COLUMN-Once it gets going, ECB may be more reliable rate hiker than BoE: McGeever

(Repeats Wednesday's story without changes)

By Jamie McGeever

LONDON, April 25 (Reuters) - As the global shift towards higher interest rates moves up a gear, attention is turning to Europe's two major central banks.

Current market pricing strongly suggests the Bank of England will tighten further and faster than European Central Bank. But the reality may turn out to be quite different.

Having hiked rates once last year to counter a slump in the pound and the resulting rise in inflation, the BoE is further down the road of policy "normalization" than the ECB, albeit only slightly.

Money markets show investors expect the ECB will raise its deposit rate, currently -0.4 percent and below zero for four years, by only 30 basis points over the next three years.

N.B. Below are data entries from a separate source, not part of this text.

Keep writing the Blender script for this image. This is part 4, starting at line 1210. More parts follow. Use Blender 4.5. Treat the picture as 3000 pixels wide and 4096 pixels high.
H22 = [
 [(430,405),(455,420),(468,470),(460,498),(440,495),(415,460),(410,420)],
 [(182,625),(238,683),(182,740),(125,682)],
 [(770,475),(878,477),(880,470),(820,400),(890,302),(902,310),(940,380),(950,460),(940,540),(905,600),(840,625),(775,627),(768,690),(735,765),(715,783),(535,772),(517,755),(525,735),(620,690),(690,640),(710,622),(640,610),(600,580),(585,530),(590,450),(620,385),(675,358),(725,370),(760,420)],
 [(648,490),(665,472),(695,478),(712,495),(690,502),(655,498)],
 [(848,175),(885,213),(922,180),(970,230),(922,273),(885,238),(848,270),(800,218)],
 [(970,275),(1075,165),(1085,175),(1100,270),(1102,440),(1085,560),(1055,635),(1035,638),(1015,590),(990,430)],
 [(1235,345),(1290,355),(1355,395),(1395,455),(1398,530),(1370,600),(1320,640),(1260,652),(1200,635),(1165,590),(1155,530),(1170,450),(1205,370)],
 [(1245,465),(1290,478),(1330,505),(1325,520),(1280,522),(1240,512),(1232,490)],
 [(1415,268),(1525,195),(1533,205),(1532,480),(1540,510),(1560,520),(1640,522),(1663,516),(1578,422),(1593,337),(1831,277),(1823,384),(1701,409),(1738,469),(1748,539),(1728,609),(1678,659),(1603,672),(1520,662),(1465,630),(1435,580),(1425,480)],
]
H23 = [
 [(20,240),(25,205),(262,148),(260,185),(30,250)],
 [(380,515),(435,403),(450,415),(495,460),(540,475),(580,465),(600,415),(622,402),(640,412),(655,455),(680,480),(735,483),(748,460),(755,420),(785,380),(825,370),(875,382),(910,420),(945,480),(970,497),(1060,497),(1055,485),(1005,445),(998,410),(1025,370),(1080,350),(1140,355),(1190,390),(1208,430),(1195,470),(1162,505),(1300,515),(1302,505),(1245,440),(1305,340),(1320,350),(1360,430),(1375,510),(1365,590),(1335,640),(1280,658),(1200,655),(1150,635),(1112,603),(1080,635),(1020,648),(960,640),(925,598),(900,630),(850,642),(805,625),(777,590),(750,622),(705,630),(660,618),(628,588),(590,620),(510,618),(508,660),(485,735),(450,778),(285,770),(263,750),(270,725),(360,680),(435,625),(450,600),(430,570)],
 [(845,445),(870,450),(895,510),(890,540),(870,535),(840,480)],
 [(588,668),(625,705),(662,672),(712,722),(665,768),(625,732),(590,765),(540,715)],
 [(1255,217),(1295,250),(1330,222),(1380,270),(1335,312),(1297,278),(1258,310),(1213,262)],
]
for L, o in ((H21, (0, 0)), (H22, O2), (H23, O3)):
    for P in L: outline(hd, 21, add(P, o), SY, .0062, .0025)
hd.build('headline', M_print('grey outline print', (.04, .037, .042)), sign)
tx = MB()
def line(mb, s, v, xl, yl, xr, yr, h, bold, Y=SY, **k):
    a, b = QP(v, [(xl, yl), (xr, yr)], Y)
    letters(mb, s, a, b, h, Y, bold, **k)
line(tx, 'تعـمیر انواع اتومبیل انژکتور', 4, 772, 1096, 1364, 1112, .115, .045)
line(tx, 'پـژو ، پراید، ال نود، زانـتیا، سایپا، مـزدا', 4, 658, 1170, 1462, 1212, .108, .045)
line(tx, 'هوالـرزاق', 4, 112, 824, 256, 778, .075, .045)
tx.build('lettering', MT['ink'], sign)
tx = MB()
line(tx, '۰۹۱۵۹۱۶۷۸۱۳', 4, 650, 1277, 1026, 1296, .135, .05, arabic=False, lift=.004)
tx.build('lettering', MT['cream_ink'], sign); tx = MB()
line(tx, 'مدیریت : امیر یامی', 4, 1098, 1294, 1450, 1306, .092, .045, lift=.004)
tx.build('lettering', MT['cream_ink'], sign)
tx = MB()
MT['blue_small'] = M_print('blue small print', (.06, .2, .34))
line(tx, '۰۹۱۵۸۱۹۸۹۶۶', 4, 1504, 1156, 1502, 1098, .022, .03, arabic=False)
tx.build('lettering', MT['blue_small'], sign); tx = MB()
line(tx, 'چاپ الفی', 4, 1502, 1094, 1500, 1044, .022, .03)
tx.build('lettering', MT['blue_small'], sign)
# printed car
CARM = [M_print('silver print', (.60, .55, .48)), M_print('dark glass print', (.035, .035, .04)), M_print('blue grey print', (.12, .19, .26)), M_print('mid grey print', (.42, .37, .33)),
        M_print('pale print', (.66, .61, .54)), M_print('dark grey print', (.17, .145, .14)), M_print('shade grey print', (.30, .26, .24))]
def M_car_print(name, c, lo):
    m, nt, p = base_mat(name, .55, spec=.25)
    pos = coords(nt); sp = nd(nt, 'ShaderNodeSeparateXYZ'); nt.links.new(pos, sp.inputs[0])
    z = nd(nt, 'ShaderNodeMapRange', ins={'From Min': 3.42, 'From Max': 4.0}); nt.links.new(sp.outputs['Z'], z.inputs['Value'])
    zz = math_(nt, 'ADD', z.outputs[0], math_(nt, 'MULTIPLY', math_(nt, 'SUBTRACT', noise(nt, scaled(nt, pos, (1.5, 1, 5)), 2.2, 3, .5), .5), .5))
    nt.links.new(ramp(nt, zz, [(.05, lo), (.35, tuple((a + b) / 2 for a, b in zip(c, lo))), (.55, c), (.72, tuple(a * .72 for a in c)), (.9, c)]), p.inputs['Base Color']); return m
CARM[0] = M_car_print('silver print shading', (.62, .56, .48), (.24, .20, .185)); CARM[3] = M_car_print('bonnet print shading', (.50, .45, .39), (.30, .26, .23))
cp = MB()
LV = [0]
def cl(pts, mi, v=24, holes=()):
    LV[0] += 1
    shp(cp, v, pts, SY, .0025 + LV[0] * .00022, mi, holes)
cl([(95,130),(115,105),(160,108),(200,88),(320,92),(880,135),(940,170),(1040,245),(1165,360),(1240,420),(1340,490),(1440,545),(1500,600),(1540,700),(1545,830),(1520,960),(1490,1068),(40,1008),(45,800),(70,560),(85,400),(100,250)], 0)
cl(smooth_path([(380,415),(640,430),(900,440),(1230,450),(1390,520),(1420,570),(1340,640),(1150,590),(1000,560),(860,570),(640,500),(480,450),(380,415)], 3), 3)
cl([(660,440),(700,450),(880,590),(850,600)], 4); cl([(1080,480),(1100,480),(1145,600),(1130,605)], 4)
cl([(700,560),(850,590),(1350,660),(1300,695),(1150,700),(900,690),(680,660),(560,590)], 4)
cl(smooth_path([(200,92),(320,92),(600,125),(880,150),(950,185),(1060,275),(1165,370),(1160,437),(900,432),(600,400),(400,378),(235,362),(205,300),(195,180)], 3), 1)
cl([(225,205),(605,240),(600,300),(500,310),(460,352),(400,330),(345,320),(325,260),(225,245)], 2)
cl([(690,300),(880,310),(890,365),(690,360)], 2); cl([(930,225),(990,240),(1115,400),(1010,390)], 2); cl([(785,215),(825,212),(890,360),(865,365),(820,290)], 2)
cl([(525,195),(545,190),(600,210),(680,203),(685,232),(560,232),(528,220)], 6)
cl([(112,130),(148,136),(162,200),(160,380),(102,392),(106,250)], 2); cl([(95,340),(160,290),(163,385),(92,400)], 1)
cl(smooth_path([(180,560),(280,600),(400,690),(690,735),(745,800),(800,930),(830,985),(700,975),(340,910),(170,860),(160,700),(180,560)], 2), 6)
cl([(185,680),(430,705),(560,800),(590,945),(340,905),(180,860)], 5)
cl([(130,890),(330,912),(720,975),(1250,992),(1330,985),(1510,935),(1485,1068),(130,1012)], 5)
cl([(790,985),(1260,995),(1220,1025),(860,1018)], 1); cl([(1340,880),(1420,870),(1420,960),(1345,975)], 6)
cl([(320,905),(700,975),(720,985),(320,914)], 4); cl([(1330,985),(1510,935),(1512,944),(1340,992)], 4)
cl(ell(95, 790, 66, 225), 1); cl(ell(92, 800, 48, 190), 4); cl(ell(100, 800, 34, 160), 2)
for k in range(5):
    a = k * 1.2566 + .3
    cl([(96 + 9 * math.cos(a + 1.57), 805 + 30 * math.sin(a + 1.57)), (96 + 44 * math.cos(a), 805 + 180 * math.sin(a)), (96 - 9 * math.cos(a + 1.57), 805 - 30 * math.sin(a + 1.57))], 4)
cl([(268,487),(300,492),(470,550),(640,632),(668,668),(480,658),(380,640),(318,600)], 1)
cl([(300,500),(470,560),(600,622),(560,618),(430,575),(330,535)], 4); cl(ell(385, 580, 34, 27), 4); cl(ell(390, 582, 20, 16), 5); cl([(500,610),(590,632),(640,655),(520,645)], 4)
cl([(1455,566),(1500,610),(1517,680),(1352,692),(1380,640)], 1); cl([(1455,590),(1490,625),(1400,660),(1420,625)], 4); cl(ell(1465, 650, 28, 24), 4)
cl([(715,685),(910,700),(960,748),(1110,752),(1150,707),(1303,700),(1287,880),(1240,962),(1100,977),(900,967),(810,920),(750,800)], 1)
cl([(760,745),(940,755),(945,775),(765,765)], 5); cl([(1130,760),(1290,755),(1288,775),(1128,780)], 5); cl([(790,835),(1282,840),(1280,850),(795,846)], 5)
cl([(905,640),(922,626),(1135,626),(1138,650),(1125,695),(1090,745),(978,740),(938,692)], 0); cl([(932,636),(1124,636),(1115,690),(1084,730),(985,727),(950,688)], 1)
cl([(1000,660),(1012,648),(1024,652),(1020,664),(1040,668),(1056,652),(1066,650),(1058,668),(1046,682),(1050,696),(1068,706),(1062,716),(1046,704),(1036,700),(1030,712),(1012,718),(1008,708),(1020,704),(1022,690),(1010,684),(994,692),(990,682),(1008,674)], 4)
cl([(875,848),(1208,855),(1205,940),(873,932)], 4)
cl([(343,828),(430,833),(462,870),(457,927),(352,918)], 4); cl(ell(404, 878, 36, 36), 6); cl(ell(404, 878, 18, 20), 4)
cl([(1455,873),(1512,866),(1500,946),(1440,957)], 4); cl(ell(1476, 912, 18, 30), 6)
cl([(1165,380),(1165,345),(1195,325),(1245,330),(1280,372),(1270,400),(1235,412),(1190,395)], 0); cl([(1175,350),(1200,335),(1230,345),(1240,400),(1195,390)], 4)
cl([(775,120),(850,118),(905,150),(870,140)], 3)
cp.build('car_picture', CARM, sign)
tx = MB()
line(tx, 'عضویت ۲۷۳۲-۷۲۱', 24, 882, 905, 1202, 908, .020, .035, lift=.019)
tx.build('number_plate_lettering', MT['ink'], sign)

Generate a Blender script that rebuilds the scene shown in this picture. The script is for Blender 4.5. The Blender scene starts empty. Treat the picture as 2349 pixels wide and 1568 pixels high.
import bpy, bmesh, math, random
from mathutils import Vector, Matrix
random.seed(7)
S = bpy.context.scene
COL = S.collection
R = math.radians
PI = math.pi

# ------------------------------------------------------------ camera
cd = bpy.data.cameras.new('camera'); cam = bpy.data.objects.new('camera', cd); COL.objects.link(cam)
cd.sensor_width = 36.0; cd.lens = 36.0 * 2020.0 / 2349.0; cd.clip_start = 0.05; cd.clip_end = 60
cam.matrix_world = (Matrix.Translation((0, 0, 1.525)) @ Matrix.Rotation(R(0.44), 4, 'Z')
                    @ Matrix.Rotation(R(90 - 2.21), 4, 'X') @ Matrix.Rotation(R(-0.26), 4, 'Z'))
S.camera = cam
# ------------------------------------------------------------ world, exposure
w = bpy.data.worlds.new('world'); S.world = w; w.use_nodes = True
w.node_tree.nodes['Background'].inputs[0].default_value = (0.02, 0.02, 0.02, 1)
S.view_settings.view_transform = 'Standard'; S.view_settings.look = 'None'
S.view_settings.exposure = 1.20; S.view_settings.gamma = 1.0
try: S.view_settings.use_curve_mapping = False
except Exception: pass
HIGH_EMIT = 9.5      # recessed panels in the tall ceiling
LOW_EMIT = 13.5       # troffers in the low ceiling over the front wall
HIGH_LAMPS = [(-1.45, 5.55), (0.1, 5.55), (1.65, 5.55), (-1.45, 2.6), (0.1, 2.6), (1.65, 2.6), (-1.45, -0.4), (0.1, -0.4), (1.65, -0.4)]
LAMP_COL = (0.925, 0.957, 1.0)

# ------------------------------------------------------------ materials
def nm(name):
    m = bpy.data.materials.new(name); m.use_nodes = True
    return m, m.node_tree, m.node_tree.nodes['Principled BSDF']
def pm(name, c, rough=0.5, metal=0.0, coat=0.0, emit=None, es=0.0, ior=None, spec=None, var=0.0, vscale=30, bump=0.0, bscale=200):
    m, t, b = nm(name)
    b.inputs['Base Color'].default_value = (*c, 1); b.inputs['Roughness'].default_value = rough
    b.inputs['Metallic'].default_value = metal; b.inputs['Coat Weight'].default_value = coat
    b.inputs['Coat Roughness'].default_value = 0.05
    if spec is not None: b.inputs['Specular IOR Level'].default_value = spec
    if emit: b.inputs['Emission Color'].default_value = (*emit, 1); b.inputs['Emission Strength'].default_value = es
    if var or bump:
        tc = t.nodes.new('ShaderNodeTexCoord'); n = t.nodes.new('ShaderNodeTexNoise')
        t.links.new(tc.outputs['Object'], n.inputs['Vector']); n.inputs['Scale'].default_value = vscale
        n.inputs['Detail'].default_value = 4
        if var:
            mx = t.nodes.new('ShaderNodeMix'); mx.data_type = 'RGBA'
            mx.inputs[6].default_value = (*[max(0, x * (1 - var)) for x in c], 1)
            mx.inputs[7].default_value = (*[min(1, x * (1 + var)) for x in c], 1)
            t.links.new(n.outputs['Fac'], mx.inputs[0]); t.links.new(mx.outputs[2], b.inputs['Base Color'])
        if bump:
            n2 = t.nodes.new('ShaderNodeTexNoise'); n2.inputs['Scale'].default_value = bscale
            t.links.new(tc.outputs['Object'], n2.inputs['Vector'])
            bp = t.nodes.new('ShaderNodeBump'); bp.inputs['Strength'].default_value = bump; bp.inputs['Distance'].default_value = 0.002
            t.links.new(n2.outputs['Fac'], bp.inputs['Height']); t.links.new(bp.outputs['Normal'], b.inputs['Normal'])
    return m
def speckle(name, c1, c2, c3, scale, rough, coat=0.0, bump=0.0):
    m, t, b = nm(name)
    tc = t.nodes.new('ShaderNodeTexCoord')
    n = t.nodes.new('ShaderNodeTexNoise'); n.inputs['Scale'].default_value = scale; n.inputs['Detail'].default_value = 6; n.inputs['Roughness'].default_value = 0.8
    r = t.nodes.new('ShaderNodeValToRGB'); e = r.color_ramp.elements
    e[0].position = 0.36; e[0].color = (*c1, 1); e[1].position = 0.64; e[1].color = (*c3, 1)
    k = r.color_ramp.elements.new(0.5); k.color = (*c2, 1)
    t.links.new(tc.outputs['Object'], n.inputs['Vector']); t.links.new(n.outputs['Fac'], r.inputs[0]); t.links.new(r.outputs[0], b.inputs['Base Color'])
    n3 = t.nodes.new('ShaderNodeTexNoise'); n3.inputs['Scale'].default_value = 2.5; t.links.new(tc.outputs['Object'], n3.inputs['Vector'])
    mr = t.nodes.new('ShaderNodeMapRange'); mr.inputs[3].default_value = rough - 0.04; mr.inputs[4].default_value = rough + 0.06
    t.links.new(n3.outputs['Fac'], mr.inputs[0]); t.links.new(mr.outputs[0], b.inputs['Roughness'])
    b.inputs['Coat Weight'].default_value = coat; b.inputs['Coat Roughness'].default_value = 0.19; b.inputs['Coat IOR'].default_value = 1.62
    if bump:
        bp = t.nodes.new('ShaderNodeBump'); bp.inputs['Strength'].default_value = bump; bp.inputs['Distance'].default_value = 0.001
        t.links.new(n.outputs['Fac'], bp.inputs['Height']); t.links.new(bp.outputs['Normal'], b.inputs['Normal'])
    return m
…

Meanwhile, they expect the BoE to raise its 0.5 pct Bank rate by 50 bps over the same timeframe.

The implied UK-euro zone rate gap is expected to remain wide at, or around, current levels for several years. The implied gap in four years is around 100 bps. It will narrow, but slowly: the implied gap in 10 years time is still around 50 bps.

Two-year bond yield spreads, another indicator of where investors see relative policy rates going over the near term, also point to UK rates rising more than euro zone rates.

Last month, the two-year UK-euro zone yield spread reached 150 basis points, the widest gap since 2007 and double what it was only a year ago.

This market pricing dovetails with a perception in markets that the nimble, flexible BoE will tighten policy more than the consensus-led, cautious ECB - a supposedly clumsier operation beholden to the views of 19 national policymakers and facing far less acute inflationary pressures.

Unsurprisingly, sterling is doing pretty well right now. It's up more than 2 percent on a trade-weighted basis this year, supported by the BoE's rate hike last November and expectations it will raise again this year.

The trade-weighted euro is up only 0.4 pct year-to-date.

But what if markets are wrong, or at least too aggressive in their view?

Once the ECB delivers its first rate hike, there's every chance it will continue to raise more steadily and consistently than the BoE. This is not in the current script, so currency, rates and bond markets could be vulnerable.

UNRELIABLE BOYFRIEND

A detectable shift is underway in both camps.

Firstly, the ECB. Policymakers are increasingly coalescing around the view that, a decade on from the onslaught of the crisis, policy normalization should begin sooner rather than later, even if inflation is still well below target.